▶ [Work instructions]: Scan the records for the string "this"; copy each line where it occurs.

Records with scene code
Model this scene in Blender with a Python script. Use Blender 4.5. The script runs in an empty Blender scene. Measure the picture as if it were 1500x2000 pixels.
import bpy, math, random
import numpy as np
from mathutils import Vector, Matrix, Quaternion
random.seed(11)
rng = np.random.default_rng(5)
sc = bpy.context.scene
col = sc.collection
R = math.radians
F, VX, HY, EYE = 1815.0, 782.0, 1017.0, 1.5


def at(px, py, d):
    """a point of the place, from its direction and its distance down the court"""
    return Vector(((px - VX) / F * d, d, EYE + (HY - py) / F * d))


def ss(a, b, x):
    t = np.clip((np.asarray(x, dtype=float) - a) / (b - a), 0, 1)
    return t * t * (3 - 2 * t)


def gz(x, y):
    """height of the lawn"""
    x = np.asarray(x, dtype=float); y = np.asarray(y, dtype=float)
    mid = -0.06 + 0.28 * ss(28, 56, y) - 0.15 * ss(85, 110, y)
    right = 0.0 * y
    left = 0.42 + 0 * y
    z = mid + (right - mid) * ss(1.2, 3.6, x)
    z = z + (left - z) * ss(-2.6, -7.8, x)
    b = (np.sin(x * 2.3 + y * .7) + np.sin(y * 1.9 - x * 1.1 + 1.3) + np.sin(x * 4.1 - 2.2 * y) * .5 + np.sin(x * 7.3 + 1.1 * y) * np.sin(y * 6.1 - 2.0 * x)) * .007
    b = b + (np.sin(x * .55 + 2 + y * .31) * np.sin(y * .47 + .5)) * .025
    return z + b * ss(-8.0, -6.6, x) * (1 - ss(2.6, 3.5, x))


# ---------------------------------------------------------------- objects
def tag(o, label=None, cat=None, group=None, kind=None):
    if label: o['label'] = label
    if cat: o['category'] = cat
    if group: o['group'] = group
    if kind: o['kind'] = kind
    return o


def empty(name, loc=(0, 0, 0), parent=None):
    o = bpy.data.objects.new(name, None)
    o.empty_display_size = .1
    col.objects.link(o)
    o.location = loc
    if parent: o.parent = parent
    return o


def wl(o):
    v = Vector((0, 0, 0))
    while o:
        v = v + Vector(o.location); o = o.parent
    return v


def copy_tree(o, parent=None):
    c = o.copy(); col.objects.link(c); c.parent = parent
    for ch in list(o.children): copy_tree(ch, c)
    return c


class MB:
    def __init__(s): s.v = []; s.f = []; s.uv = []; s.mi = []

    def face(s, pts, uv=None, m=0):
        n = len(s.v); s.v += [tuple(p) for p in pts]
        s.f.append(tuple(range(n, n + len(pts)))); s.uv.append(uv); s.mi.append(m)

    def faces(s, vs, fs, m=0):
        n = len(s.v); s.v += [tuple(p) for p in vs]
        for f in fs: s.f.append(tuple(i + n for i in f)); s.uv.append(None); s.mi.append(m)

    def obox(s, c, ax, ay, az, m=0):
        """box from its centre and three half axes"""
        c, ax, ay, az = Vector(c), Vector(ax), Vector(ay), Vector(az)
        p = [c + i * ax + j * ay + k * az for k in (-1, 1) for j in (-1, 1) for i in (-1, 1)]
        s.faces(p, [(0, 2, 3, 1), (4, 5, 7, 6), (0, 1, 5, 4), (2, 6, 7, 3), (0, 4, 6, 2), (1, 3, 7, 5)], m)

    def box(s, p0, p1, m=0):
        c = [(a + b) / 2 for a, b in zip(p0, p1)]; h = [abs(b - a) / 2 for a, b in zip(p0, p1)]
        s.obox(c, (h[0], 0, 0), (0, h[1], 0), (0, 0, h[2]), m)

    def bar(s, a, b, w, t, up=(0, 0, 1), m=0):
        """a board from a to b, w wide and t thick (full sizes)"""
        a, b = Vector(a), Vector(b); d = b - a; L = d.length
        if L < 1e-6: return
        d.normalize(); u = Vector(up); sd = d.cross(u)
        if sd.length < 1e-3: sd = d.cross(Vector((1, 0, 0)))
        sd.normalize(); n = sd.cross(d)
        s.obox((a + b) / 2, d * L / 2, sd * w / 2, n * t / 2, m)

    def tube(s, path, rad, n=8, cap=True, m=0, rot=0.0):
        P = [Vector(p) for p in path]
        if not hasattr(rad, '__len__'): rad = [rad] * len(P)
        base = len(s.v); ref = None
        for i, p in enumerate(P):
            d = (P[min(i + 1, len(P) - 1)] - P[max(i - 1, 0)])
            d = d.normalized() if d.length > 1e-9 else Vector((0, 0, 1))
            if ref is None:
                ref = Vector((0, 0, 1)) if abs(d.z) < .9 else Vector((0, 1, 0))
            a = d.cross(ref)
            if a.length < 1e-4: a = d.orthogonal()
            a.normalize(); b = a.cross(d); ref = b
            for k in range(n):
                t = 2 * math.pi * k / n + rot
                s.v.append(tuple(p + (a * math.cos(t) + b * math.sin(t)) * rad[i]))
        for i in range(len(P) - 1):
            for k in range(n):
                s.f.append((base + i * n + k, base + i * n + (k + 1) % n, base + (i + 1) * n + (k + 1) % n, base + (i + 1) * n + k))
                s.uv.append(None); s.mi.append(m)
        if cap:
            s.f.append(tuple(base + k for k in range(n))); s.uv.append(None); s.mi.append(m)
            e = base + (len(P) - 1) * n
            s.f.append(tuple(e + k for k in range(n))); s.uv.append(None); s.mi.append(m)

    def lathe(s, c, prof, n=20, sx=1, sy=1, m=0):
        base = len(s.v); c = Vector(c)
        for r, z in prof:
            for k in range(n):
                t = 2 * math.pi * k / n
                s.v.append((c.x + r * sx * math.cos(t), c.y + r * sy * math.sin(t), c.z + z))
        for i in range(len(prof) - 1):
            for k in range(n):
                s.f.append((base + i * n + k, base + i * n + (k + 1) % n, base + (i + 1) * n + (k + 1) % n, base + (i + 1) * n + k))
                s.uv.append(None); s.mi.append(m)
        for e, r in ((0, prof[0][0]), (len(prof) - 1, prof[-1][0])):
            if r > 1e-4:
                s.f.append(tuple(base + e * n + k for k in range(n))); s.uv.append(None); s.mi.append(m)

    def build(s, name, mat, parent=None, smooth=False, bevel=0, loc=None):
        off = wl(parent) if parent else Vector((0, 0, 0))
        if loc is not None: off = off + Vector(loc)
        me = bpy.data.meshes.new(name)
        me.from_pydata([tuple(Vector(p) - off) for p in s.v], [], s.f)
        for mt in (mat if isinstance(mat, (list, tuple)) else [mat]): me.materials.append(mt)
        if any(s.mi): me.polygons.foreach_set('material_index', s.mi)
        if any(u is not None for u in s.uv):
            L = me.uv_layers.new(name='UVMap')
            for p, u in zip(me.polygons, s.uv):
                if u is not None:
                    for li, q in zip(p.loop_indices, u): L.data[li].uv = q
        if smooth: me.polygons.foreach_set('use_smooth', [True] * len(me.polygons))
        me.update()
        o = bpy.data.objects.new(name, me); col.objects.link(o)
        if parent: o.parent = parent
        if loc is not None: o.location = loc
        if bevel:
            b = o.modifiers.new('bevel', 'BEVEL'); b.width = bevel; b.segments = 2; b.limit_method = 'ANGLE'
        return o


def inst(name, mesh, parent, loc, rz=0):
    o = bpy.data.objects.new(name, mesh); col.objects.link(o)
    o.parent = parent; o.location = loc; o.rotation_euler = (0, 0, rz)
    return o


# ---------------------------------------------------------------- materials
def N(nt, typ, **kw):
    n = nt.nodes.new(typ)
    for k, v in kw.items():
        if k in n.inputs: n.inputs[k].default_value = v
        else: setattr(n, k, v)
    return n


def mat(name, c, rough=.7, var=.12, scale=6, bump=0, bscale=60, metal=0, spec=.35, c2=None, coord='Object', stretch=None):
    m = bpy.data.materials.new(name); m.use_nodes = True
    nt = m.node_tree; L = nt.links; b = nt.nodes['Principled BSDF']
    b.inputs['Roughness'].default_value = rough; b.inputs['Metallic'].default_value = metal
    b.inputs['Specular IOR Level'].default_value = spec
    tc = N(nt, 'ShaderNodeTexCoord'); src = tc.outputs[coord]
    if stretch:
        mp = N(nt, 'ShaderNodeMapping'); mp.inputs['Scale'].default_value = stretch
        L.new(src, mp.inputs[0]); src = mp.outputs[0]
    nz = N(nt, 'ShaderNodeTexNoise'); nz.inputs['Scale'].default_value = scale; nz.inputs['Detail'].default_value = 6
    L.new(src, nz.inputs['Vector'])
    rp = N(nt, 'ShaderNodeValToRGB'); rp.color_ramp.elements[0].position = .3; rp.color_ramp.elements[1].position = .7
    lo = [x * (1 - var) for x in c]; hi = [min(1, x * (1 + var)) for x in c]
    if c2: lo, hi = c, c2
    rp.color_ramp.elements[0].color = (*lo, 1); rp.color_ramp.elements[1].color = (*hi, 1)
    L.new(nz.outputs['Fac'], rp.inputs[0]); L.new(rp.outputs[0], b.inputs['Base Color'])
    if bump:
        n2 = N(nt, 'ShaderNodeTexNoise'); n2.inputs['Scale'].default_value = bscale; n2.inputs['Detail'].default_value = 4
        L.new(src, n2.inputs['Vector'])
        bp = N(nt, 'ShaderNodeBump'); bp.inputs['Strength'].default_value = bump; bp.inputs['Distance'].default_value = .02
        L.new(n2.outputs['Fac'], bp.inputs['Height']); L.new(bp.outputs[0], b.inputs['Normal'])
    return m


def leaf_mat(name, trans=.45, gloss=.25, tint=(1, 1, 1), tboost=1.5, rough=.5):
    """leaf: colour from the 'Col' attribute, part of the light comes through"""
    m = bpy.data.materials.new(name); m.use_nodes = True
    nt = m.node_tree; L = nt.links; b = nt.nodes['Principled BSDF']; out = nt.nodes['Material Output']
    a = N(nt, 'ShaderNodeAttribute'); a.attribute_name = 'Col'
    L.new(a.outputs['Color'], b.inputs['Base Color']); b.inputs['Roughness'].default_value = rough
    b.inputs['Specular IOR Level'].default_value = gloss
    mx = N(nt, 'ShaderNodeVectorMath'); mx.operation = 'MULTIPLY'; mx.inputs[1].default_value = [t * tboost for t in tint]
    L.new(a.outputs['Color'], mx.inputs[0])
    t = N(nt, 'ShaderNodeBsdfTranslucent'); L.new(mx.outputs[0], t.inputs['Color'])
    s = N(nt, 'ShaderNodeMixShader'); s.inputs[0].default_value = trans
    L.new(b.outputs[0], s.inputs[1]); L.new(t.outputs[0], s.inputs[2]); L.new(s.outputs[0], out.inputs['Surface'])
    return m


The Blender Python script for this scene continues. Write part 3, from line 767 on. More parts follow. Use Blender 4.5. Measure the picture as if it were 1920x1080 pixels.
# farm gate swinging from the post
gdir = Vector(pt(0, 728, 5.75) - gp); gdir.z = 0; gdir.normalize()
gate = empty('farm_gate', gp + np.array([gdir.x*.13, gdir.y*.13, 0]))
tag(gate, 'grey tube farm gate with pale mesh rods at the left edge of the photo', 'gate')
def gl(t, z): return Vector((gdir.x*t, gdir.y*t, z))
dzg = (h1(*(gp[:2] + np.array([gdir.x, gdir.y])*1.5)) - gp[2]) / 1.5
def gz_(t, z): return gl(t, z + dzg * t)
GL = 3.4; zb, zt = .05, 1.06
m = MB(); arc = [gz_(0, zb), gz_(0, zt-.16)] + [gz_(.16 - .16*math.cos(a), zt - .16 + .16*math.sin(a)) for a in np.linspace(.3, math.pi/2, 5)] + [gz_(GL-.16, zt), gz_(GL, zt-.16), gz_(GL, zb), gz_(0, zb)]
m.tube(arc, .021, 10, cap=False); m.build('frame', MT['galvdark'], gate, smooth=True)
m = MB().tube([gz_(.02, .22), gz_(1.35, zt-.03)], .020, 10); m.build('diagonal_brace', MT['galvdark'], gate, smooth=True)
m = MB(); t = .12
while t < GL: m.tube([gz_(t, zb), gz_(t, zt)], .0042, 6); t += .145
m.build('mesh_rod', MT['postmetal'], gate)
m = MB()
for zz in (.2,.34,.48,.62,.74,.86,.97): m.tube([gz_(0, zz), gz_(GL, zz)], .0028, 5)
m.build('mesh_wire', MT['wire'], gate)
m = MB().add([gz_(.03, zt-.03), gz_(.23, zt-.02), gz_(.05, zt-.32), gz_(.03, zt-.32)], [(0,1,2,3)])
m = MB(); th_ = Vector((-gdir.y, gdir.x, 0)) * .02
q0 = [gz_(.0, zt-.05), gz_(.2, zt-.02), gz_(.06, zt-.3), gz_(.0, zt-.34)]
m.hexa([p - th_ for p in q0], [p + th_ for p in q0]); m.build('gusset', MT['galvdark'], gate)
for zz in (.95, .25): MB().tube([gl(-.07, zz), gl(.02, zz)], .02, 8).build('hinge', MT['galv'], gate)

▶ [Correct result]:
Model this scene in Blender with a Python script. Use Blender 4.5. The script runs in an empty Blender scene. Measure the picture as if it were 1500x2000 pixels.
The Blender Python script for this scene continues. Write part 3, from line 767 on. More parts follow. Use Blender 4.5. Measure the picture as if it were 1920x1080 pixels.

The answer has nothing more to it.